Dans le futur, les moyens analytiques à notre disposition vont encore évoluer. Certains échantillons ne peuvent pas encore être étudiés en détail, car leur structure est trop petite ou complexe. Bientôt, ce sera possible.

 

Quelle découverte t’a fasciné le plus ?

La Luxembourgite. C’est la première nouvelle espèce qui a été trouvée au Luxembourg. La Luxembourgite est un minéral assez exotique dans sa composition chimique : elle contient de l’argent, du plomb, du cuivre, du bismuth et du sélénium, mais pas de souffre. Cela la rend très particulière.
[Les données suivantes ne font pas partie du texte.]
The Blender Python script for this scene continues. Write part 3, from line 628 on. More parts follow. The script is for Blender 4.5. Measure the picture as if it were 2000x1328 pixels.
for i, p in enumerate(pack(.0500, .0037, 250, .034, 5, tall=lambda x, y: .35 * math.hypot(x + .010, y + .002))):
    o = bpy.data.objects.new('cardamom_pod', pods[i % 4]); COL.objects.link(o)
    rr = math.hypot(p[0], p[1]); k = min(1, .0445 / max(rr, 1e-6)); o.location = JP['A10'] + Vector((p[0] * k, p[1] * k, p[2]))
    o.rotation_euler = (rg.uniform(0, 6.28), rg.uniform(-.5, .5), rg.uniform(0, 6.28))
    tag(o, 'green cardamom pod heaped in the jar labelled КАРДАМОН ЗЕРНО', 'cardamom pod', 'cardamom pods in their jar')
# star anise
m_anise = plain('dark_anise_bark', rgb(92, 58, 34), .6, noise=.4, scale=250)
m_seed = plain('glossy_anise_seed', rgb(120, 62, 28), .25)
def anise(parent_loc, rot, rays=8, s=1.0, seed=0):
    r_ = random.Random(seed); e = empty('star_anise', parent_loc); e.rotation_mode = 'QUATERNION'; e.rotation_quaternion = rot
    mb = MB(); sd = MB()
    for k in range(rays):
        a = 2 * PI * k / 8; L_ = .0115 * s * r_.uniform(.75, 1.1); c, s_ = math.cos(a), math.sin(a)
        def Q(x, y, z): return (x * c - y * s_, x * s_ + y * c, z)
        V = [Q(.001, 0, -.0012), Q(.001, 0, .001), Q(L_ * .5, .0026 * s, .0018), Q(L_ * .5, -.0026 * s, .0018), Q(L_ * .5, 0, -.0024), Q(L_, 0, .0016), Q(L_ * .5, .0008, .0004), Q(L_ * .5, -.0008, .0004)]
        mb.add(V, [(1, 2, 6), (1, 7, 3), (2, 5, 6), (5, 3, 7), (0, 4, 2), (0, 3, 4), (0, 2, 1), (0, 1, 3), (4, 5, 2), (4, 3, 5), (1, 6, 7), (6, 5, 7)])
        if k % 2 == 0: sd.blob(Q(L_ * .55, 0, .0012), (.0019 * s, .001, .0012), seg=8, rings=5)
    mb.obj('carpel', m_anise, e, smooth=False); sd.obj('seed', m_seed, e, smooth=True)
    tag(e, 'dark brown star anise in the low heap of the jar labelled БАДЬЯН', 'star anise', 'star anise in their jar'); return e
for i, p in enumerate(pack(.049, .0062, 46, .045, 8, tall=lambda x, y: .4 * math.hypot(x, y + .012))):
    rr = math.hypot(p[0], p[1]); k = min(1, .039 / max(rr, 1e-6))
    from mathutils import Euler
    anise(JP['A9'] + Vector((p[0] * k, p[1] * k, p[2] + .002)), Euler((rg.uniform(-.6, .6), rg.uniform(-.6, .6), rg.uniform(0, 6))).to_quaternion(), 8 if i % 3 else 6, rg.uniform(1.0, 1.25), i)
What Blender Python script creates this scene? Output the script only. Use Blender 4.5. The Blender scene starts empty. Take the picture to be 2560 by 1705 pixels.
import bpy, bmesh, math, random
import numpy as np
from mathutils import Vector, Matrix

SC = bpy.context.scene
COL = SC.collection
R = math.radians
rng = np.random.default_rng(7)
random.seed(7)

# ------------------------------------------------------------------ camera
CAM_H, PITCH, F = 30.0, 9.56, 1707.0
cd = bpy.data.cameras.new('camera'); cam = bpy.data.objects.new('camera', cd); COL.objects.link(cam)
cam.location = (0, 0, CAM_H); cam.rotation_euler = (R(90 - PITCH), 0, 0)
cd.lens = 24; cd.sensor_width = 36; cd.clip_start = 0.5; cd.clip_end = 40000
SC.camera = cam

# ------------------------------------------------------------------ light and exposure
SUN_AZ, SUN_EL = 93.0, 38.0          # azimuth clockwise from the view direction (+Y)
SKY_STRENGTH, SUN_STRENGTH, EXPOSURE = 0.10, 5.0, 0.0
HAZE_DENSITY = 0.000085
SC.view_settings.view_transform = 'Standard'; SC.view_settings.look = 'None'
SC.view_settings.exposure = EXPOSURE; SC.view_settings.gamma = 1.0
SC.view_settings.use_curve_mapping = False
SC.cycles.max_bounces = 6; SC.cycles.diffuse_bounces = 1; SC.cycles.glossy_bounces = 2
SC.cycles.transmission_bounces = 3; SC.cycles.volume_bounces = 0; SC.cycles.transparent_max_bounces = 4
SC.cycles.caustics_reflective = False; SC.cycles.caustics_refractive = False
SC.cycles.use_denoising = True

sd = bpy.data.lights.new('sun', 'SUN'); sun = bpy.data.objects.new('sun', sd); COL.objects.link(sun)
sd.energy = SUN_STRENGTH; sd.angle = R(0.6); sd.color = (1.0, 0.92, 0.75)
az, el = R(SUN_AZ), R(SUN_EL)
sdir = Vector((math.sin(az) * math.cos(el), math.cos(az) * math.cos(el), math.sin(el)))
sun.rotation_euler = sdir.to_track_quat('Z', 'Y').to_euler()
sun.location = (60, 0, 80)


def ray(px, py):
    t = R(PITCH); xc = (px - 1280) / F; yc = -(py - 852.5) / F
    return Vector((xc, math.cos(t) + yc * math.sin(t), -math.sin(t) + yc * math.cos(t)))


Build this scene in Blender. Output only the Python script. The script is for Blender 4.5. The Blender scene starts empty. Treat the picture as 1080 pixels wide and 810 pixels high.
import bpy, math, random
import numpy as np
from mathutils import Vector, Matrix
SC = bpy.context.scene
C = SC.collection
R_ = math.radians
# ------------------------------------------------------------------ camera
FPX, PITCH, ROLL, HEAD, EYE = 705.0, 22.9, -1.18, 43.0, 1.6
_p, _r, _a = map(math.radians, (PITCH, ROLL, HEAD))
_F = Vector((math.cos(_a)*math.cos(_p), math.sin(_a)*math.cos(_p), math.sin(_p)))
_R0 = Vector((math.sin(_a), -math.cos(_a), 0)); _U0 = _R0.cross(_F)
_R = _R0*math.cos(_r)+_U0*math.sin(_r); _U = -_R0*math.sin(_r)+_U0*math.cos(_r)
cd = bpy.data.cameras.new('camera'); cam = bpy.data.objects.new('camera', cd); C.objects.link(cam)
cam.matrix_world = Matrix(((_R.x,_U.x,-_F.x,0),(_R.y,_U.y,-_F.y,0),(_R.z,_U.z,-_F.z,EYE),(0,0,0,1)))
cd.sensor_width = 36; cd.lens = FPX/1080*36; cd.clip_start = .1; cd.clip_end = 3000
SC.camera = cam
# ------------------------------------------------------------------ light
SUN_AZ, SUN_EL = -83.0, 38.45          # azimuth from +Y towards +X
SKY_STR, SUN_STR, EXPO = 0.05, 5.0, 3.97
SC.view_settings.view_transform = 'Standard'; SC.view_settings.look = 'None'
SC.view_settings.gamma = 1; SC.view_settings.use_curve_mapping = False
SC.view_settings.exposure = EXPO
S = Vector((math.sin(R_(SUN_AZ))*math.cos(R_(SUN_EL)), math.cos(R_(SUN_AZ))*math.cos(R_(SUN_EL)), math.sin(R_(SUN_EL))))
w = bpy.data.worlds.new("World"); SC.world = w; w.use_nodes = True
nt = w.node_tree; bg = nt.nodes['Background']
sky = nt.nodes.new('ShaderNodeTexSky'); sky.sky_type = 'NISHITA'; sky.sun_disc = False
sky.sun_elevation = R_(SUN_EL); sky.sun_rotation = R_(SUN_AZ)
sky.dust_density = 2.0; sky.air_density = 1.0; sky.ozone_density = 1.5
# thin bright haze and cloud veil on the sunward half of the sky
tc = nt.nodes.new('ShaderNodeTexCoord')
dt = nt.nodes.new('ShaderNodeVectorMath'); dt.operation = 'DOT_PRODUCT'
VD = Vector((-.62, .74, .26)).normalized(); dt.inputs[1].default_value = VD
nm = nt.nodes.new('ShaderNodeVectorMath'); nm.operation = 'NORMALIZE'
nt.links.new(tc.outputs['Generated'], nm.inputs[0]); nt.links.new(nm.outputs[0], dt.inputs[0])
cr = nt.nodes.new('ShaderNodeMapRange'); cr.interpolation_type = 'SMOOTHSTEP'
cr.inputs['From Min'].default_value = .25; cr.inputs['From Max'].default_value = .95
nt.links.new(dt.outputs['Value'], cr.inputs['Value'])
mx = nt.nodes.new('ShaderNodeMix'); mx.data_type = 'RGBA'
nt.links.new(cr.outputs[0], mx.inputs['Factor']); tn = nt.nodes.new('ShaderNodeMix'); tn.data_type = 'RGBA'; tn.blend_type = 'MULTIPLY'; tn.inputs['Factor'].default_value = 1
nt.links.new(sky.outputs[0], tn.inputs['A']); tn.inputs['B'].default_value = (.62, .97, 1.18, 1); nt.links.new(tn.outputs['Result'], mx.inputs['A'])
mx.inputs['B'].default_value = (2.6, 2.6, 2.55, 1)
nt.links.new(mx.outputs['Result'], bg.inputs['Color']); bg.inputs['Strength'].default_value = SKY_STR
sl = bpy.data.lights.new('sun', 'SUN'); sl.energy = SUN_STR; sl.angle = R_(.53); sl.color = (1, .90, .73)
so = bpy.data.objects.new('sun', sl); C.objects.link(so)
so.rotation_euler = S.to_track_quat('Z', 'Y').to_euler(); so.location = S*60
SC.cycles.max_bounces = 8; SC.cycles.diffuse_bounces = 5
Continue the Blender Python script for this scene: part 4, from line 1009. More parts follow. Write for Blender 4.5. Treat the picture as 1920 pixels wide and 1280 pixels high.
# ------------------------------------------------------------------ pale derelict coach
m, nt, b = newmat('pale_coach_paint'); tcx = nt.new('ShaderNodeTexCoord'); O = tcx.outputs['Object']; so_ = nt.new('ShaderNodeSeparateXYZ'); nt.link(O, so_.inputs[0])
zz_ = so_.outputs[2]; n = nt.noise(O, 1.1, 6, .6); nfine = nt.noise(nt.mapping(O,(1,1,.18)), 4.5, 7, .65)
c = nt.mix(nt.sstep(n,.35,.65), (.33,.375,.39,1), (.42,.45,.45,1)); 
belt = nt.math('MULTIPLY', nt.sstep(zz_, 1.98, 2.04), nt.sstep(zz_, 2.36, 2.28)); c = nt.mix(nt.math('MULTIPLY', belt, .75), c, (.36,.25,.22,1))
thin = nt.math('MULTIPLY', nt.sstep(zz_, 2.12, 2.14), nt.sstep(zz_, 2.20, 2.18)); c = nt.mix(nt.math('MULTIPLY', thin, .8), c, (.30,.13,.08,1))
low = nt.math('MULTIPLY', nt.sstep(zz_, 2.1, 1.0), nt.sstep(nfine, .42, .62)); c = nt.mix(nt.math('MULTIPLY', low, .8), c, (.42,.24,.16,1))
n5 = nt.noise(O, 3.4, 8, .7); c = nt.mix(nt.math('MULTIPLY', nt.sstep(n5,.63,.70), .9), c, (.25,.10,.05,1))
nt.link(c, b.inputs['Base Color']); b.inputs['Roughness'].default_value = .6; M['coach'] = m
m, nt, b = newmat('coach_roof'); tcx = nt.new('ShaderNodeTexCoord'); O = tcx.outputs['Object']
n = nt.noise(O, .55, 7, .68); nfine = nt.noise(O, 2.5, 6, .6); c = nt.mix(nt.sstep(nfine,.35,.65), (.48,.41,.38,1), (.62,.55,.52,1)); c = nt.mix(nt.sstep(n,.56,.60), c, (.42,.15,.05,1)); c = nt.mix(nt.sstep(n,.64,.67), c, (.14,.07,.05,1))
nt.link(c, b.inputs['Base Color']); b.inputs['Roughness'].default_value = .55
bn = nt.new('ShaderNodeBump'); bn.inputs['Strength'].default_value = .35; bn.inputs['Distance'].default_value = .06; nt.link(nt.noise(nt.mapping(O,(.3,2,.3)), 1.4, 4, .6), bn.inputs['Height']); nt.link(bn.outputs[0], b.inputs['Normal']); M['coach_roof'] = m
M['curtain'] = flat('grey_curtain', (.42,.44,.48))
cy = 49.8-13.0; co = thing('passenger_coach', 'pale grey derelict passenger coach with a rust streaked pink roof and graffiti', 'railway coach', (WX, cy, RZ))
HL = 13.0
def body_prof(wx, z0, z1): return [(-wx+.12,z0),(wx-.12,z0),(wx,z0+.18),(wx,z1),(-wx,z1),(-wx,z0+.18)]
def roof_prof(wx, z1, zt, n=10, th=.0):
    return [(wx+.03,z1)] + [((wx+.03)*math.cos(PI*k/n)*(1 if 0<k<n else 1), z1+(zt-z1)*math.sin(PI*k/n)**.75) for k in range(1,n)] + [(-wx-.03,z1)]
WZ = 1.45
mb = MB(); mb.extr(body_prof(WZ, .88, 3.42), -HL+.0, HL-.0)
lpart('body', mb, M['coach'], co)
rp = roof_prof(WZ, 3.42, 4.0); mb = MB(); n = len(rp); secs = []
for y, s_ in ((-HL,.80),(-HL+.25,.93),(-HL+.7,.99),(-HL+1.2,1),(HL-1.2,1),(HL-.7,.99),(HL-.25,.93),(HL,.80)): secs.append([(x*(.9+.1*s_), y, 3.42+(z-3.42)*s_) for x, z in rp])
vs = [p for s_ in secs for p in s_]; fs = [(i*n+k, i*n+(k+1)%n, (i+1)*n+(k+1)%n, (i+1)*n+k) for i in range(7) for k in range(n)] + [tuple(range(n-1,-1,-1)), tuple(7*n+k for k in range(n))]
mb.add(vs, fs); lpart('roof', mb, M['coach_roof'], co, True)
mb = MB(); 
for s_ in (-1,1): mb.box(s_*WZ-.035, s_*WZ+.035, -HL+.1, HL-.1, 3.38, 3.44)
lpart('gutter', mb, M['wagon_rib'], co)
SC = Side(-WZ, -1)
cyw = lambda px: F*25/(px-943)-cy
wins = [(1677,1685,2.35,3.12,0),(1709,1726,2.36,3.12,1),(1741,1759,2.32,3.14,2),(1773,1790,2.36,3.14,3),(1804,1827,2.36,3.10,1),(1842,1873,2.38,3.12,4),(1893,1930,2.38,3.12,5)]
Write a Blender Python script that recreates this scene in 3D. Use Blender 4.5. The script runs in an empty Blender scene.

La Luxembourgite a été trouvée à proximité de l’ancienne mine de cuivre de Stolzembourg, près de Vianden. Elle est composée de microfibres d’une longueur de 150 microns environ et d’une épaisseur de quelques dizaines de microns seulement, assemblées en géodes. Cet aspect particulier a rendu son étude longue et complexe, nécessitant une collaboration internationale avec l’aide de machines de pointe.

Découverte en 2015, la Luxembourgite a finalement été validée par l’IMA en 2018. Elle a depuis été retrouvée ailleurs dans le monde, notamment dans les Vosges, en Bolivie et en Allemagne.

(NDLR : La Luxembourgite est un minéral rare. Il s’agit d’un sulfosel complexe. Un sulfosel est un type de minéral composé de soufre, de métal et d’éléments semi-métalliques tels que l’antimoine, l’arsenic ou le bismuth. La Luxembourgite se caractérise par sa couleur souvent gris métallique et sa cristallisation en fines aiguilles fibreuses.)

Quels conseils donnerais-tu aux futurs jeunes scientifiques ?

Suivez votre passion, même si des voix essaient de vous en décourager. Si vous y croyez au fond de vous-même, alors il faut persévérer.

 

Souhaites-tu ajouter quelque chose ?

Le MNHNL est un musée émergeant pour les sciences de la Terre. Nous sommes régulièrement invités aux plus grandes expositions d’Europe pour exposer nos échantillons. Le travail des scientifiques paie et nous avons de plus en plus de visibilité à l’international.